You can learn a lot of science in the kitchen.  But just looking at food in a different way can be fun and enlightening.  How many of your favorite foods are foams?  Bread, cake, whipped cream, marshmallows, ice cream, meringue, all would be quite different if they didn't have bubbles of gas in them.  What makes some things foam and other not?  What happens when you heat a foam?  What is actually going on in the bread that changes it from a sticky runny dough or batter into a structural element that holds a sandwich together?

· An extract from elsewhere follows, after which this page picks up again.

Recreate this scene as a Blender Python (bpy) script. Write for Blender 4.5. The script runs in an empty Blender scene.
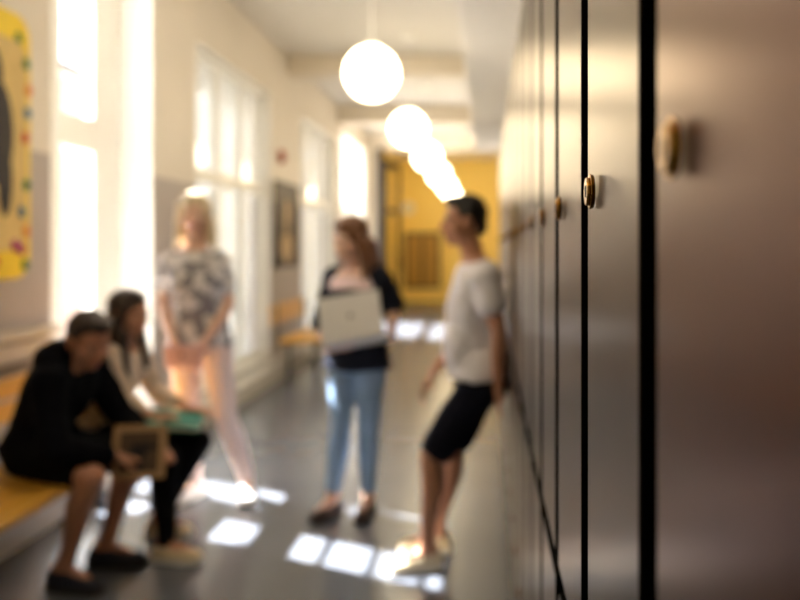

Knowing how things work helps a lot when you want to make changes to a recipe.  What would you have to do if you wanted a harder cookie, or a softer one?  What went wrong when you tried to make fudge and got a hard lump of rock in the pan instead?  If you want to use a healthier ingredient in place of something you don't want or are allergic to, what should you replace it with?  What other changes will you have to make?

 

Simon decanting liquid nitrogen at SciFoo09  Photo by John Gilbey

Photo by John Gilbey

A little while back I made a big batch of ice cream for a group of Nobel prize winners and other brilliant scientists at a scientific convention we were all invited to.  So I brought a huge 160 liter Dewar flask of liquid nitrogen, and we made the ice cream with that.  At -321 Fahrenheit, the liquid quickly cooled the ingredients to the right temperature.  But at the same time, the nitrogen boiled vigorously, making a foam of nitrogen gas (basically air without the oxygen) to whip up the ice cream.  Instead of a rock hard chunk of ice, we got something closer to soft-serve.  Wonderfully smooth, the ice crystals so tiny the tongue mistook them for cream.

It is in that spirit that these pages will continue.  Let's have fun.  Let's play with our food.  Let's do science!